Task description:
Here are some records; quote them exactly, leaving out the pictures.

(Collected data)
——
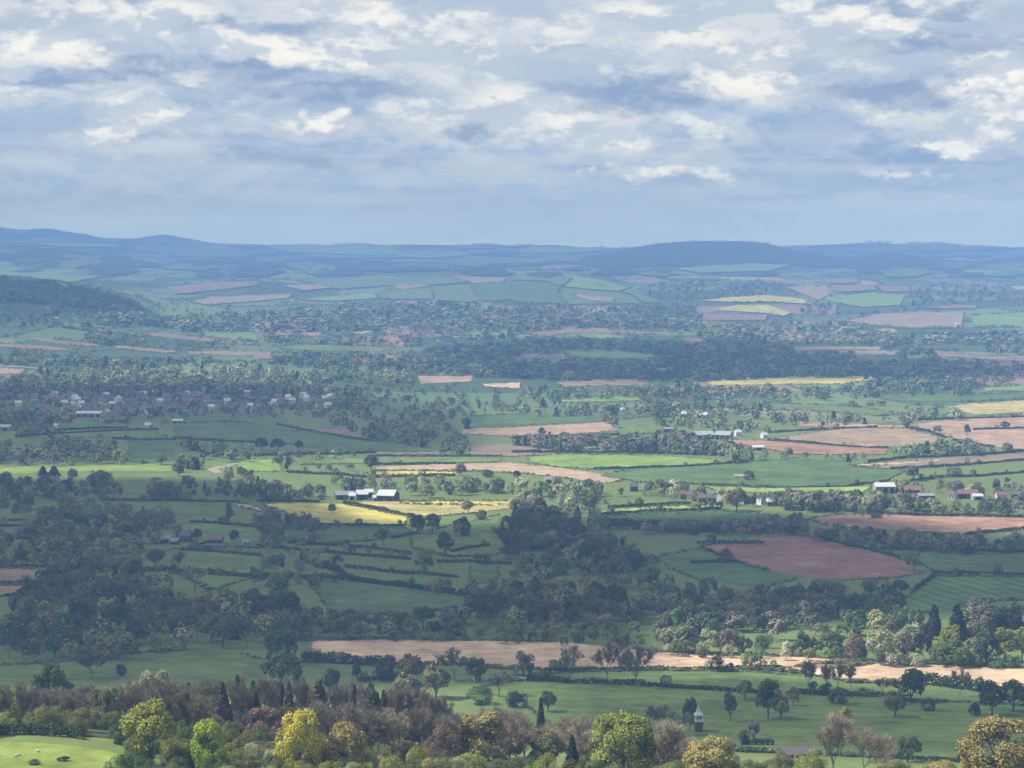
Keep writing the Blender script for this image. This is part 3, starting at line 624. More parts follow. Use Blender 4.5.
# ------------------------------------------------------------------ single trees, near edge first
G_ = [
 # px, ytop, D, width px, kind, colour, label
 (12, 697, 690, 30, 'loose', 'lime', 'slanting lime yellow tree at the edge of the brown wood, above the dark hedge'),
 (48, 660, 770, 48, 'dome', 'mid', 'broad dull green tree rising over the far edge of the brown wood'),
 (150, 667, 800, 40, 'loose', 'pale', 'pale grey green willow topping the brown wood'),
 (146, 698, 566, 60, 'round', 'yellow', 'big yellow olive oak beside the corner of the sunlit meadow'),
 (206, 717, 560, 44, 'dome', 'lime', 'bright lime green tree between the yellow oak and the pinkish dome'),
 (262, 706, 640, 46, 'dome', 'pinkbrown', 'rounded pinkish brown tree just behind the golden oak'),
 (297, 708, 562, 58, 'dome', 'gold', 'golden yellow oak, brightest gold crown of the front wood'),
 (341, 721, 566, 56, 'dome', 'ochre', 'ochre brown oak touching the golden oak'),
 (327, 742, 570, 34, 'bush', 'ochre', 'small ochre bush under the ochre brown oak'),
 (441, 724, 612, 44, 'dome', 'pinkbrown', 'low pinkish brown tree with a yellow patch of leaves below it'),
 (416, 741, 585, 30, 'bush', 'yellow', 'yellow leaved bush under the pinkish brown tree'),
 (482, 708, 640, 58, 'loose', 'ochre', 'thin crowned tree tipped with straw yellow in the front wood'),
 (433, 757, 560, 34, 'bush', 'ochre', 'tan rounded bush on the lower edge of the picture'),
 (392, 755, 570, 24, 'bush', 'spring', 'spring green bush among bare trunks on the lower edge'),
 (361, 752, 572, 30, 'bush', 'green', 'dull green bush below the ochre brown oak'),
 (541, 697, 775, 15, 'fir', 'conifer', 'small pointed dark conifer alone before the green field'),
 (573, 735, 600, 18, 'fir', 'conifer', 'dark pointed conifer beside the big yellow green dome'),
 (547, 752, 570, 34, 'bush', 'spring', 'yellow green bush left of the dark pointed conifer'),
 (514, 757, 565, 28, 'bush', 'olive', 'olive bush on the lower edge under bare grey trees'),
 (624, 710, 578, 82, 'dome', 'spring', 'big yellow green domed tree left of the brick belfry'),
 (668, 722, 610, 46, 'bare', 'tantwig', 'tan leafless tree between the yellow green dome and the ochre dome'),
 (713, 735, 572, 72, 'dome', 'ochre', 'ochre domed tree hiding the foot of the brick belfry'),
 (597, 748, 590, 40, 'bush', 'green', 'dark green bush under the yellow green dome'),
 (837, 714, 690, 44, 'bare', 'tantwig', 'tall tan leafless tree carrying a yellow tuft, in the bottom corner field'),
 (849, 705, 697, 16, 'bush', 'gold', 'yellow tuft of leaves glowing at the tip of the tall leafless tree'),
 (868, 728, 660, 38, 'bare', 'tantwig', 'shorter tan leafless tree beside the tall one with a yellow tuft'),
 (812, 748, 620, 40, 'bush', 'spring', 'yellow green bush below the tall leafless tree'),
 (787, 748, 640, 30, 'bush', 'olive', 'olive bush beside the long grey roof'),
 (1004, 715, 572, 90, 'dome', 'ochre', 'big ochre and brown domed tree filling the bottom corner'),
 (985, 755, 590, 44, 'bush', 'yellow', 'yellowish bush at the foot of the big ochre dome'),
 (900, 758, 600, 40, 'bush', 'olive', 'dry olive scrub on the lower edge below the small round tree'),
 (945, 760, 600, 46, 'bush', 'ochre', 'dry tan scrub on the lower edge beside the ochre dome'),
]
for px, yt, D, w, k, c, lab in G_:
    if 'tuft' in lab and k == 'bush':
        g = at(px, D); u, v, fw = proj(*g); top = (v - yt) / F * fw
        o = tree(g + np.array([0, 0, top * .72]), top * .28, w / F * fw, 'round', 'yellow', lab, lod=1)
        continue
    ptree(px, yt, None, w, k, c, lab, None, D)
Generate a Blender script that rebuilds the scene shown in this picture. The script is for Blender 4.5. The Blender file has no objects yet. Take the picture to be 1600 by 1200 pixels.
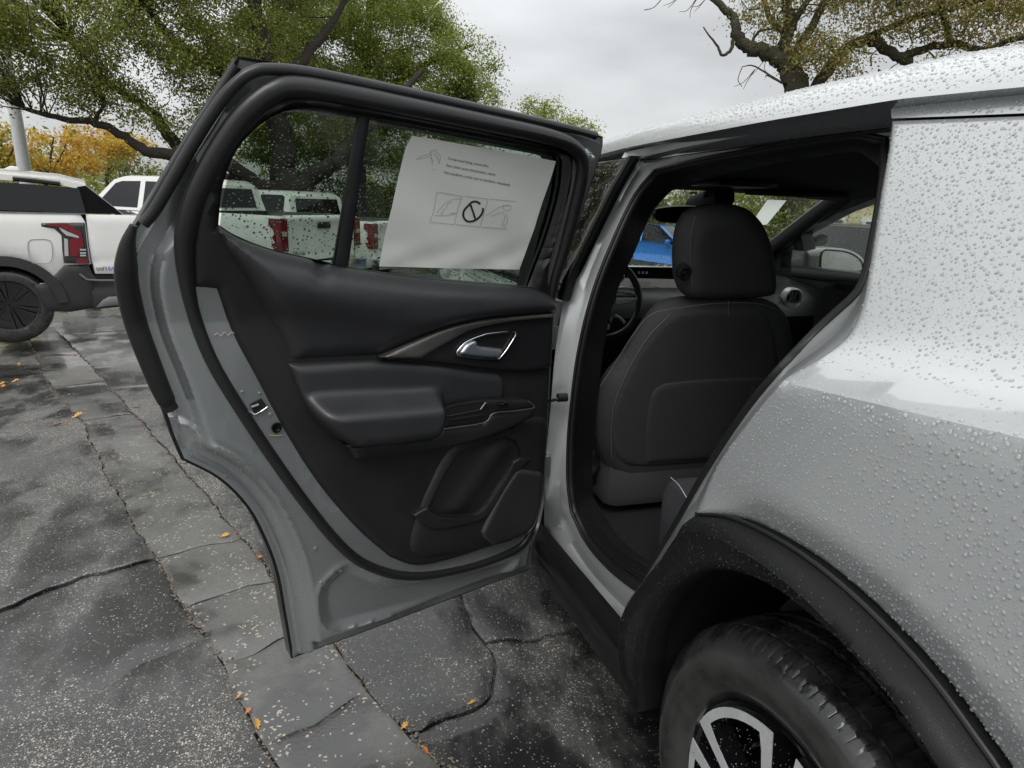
——
Response:
Keep writing the Blender script for this image. This is part 3, starting at line 624. More parts follow. Use Blender 4.5.
# ------------------------------------------------------------------ single trees, near edge first
G_ = [
 # px, ytop, D, width px, kind, colour, label
 (12, 697, 690, 30, 'loose', 'lime', 'slanting lime yellow tree at the edge of the brown wood, above the dark hedge'),
 (48, 660, 770, 48, 'dome', 'mid', 'broad dull green tree rising over the far edge of the brown wood'),
 (150, 667, 800, 40, 'loose', 'pale', 'pale grey green willow topping the brown wood'),
 (146, 698, 566, 60, 'round', 'yellow', 'big yellow olive oak beside the corner of the sunlit meadow'),
 (206, 717, 560, 44, 'dome', 'lime', 'bright lime green tree between the yellow oak and the pinkish dome'),
 (262, 706, 640, 46, 'dome', 'pinkbrown', 'rounded pinkish brown tree just behind the golden oak'),
 (297, 708, 562, 58, 'dome', 'gold', 'golden yellow oak, brightest gold crown of the front wood'),
 (341, 721, 566, 56, 'dome', 'ochre', 'ochre brown oak touching the golden oak'),
 (327, 742, 570, 34, 'bush', 'ochre', 'small ochre bush under the ochre brown oak'),
 (441, 724, 612, 44, 'dome', 'pinkbrown', 'low pinkish brown tree with a yellow patch of leaves below it'),
 (416, 741, 585, 30, 'bush', 'yellow', 'yellow leaved bush under the pinkish brown tree'),
 (482, 708, 640, 58, 'loose', 'ochre', 'thin crowned tree tipped with straw yellow in the front wood'),
 (433, 757, 560, 34, 'bush', 'ochre', 'tan rounded bush on the lower edge of the picture'),
 (392, 755, 570, 24, 'bush', 'spring', 'spring green bush among bare trunks on the lower edge'),
 (361, 752, 572, 30, 'bush', 'green', 'dull green bush below the ochre brown oak'),
 (541, 697, 775, 15, 'fir', 'conifer', 'small pointed dark conifer alone before the green field'),
 (573, 735, 600, 18, 'fir', 'conifer', 'dark pointed conifer beside the big yellow green dome'),
 (547, 752, 570, 34, 'bush', 'spring', 'yellow green bush left of the dark pointed conifer'),
 (514, 757, 565, 28, 'bush', 'olive', 'olive bush on the lower edge under bare grey trees'),
 (624, 710, 578, 82, 'dome', 'spring', 'big yellow green domed tree left of the brick belfry'),
 (668, 722, 610, 46, 'bare', 'tantwig', 'tan leafless tree between the yellow green dome and the ochre dome'),
 (713, 735, 572, 72, 'dome', 'ochre', 'ochre domed tree hiding the foot of the brick belfry'),
 (597, 748, 590, 40, 'bush', 'green', 'dark green bush under the yellow green dome'),
 (837, 714, 690, 44, 'bare', 'tantwig', 'tall tan leafless tree carrying a yellow tuft, in the bottom corner field'),
 (849, 705, 697, 16, 'bush', 'gold', 'yellow tuft of leaves glowing at the tip of the tall leafless tree'),
 (868, 728, 660, 38, 'bare', 'tantwig', 'shorter tan leafless tree beside the tall one with a yellow tuft'),
 (812, 748, 620, 40, 'bush', 'spring', 'yellow green bush below the tall leafless tree'),
 (787, 748, 640, 30, 'bush', 'olive', 'olive bush beside the long grey roof'),
 (1004, 715, 572, 90, 'dome', 'ochre', 'big ochre and brown domed tree filling the bottom corner'),
 (985, 755, 590, 44, 'bush', 'yellow', 'yellowish bush at the foot of the big ochre dome'),
 (900, 758, 600, 40, 'bush', 'olive', 'dry olive scrub on the lower edge below the small round tree'),
 (945, 760, 600, 46, 'bush', 'ochre', 'dry tan scrub on the lower edge beside the ochre dome'),
]
for px, yt, D, w, k, c, lab in G_:
    if 'tuft' in lab and k == 'bush':
        g = at(px, D); u, v, fw = proj(*g); top = (v - yt) / F * fw
        o = tree(g + np.array([0, 0, top * .72]), top * .28, w / F * fw, 'round', 'yellow', lab, lod=1)
        continue
    ptree(px, yt, None, w, k, c, lab, None, D)
Generate a Blender script that rebuilds the scene shown in this picture. The script is for Blender 4.5. The Blender file has no objects yet. Take the picture to be 1600 by 1200 pixels.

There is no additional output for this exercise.